During the endless summer that was 'Irish football - 1988-1994', the relationship between the Irish players, the press, and photographers was, with one notable exception, generally characterised by relentless, backslapping bonhomie.
You get a sense of that giddy cheerfulness just by looking at this iconic image of Steve Staunton cheerfully posing by the pool during USA 94.
Usually, when sports stars are photographed reading (its a niche genre) they are leafing through a copy of either Shoot Magazine or Four Four Two in which they themselves are the focus of a double spread interview.
Not here.
For Steve Staunton appears to be reading Joe Maginnis' 1983 bestseller 'Fatal Vision', the true and exceedingly controversial story of Jeffrey MacDonald who was convicted of murdering his pregnant wife and his two young daughters.

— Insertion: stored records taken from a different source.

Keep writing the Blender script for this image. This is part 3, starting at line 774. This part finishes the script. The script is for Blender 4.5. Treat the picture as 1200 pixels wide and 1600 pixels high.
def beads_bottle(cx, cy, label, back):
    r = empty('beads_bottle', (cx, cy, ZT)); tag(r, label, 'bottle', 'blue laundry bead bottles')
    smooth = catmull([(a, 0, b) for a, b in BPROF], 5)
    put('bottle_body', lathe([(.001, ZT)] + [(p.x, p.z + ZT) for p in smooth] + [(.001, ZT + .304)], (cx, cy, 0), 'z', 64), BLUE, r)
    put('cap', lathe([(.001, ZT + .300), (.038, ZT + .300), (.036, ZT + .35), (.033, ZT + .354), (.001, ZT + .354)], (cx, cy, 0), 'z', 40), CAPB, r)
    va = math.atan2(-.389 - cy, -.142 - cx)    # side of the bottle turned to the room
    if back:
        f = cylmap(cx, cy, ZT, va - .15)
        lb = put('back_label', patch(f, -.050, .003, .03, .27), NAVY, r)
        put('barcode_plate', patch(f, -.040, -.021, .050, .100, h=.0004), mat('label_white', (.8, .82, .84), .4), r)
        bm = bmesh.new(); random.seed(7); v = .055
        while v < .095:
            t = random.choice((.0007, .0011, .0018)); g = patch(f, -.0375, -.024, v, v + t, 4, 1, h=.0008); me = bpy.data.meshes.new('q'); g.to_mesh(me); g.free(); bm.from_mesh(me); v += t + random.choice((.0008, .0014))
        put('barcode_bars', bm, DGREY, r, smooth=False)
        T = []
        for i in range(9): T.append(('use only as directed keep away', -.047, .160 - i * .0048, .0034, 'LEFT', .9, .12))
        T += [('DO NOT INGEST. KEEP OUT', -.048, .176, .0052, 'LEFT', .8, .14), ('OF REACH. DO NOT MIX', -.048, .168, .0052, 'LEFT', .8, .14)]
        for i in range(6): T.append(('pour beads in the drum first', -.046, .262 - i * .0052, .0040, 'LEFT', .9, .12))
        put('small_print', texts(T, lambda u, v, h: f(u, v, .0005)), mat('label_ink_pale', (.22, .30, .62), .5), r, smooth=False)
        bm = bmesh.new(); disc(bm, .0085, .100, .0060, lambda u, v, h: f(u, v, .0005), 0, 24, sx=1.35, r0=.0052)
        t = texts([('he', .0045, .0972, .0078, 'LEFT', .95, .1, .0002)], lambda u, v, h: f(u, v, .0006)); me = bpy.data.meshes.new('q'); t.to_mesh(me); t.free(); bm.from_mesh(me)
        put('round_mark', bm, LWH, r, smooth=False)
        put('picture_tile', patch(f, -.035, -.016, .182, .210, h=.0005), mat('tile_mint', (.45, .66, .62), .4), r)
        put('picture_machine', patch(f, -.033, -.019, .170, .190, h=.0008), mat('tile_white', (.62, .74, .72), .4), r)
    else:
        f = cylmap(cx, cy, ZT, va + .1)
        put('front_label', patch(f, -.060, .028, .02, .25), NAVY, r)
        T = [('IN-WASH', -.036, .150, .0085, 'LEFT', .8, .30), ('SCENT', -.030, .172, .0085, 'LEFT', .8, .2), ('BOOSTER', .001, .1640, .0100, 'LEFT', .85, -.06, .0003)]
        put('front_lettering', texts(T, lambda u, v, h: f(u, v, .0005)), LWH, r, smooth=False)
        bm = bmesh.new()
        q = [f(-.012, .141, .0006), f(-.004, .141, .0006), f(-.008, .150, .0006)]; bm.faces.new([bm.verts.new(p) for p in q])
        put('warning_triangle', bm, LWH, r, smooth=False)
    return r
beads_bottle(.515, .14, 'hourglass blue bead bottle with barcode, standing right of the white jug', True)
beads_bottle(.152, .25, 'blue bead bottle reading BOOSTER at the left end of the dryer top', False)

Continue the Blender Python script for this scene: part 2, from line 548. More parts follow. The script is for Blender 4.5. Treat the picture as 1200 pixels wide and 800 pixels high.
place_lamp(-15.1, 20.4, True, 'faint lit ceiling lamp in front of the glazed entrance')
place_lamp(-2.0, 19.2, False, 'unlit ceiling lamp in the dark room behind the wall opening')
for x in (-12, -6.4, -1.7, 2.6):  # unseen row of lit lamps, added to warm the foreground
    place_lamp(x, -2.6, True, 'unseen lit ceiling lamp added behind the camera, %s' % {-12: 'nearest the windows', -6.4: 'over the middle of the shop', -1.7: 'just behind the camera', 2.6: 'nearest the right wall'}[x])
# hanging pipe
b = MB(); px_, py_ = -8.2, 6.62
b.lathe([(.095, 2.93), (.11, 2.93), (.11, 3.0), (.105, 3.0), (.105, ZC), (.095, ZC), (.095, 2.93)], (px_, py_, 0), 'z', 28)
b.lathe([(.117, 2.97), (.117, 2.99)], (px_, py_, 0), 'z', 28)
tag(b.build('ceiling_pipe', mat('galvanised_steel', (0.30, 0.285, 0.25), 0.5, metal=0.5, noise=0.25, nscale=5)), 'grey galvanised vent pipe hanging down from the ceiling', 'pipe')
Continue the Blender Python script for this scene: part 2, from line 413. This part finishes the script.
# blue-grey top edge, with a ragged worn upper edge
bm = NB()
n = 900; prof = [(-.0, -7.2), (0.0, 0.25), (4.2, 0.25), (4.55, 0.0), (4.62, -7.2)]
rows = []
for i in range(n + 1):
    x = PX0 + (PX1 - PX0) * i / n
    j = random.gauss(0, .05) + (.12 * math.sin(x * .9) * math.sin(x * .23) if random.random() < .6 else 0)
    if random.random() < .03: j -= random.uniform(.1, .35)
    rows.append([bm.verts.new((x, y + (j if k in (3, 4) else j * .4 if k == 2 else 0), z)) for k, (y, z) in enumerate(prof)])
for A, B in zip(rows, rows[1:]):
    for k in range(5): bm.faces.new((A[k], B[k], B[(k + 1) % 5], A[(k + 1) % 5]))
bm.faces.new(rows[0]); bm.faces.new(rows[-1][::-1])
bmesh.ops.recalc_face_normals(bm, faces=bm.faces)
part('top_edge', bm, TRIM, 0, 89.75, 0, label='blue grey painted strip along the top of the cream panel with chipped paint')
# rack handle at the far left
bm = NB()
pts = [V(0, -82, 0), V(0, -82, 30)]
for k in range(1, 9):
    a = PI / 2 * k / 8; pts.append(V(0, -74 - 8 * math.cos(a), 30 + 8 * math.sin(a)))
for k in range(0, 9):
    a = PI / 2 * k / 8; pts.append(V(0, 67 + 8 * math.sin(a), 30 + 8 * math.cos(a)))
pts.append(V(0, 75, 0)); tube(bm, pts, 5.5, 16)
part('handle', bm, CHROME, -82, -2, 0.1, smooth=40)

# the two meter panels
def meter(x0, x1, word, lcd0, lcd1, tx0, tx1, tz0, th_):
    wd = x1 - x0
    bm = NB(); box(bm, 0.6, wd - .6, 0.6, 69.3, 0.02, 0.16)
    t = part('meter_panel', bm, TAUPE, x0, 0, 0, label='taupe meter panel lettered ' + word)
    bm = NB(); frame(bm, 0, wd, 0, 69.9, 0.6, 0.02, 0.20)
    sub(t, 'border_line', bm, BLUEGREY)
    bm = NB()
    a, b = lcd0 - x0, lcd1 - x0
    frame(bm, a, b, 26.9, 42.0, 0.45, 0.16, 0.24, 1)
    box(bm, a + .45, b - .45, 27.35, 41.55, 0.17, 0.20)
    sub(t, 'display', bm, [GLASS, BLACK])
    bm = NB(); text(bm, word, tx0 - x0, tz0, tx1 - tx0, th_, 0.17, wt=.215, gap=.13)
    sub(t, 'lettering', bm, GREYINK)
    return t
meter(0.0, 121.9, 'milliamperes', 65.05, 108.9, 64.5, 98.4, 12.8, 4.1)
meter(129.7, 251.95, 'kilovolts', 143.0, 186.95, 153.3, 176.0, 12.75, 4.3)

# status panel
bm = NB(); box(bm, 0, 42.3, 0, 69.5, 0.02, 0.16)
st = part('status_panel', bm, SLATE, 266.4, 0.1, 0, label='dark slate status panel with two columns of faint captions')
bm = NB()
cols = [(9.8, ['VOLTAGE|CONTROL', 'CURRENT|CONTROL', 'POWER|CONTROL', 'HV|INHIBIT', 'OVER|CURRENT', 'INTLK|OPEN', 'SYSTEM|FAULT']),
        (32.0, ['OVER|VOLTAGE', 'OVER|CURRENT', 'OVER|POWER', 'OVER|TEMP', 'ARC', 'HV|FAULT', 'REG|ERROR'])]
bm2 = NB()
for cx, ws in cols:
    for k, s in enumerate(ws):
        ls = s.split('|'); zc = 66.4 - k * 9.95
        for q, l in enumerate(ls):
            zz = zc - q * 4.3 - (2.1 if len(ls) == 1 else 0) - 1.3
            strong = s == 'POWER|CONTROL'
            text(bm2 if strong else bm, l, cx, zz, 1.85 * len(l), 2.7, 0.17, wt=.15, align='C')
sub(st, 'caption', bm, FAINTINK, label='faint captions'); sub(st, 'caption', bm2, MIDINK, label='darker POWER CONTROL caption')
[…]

The book remains contentious because during Maginnis' interviews with the then on-trial MacDonald, he appeared to convince his subject of his belief in his innocence. He did so so that MacDonald would continue to facilitate his writing of the book. However, after MacDonald's conviction and on the book's publication, he announced that he had become convinced of his guilt at an early stage.
MacDonald sued the author and to this day is still trying to prove his innocence. Last year, filmmaker Errol Morris wrote a book arguing that MacDonald is indeed innocent. The book remains the subject of debate in the area of journalistic ethics.
We don't know whether Steve Staunton knew the complicated legal history of the book when he posed reading it by that pool. We're not sure whether this was the ideal reading material while a World Cup was in progress.
Certainly, what we do know is that Irish footballer photo-shoots have travelled in a more lowbrow direction in the intervening years.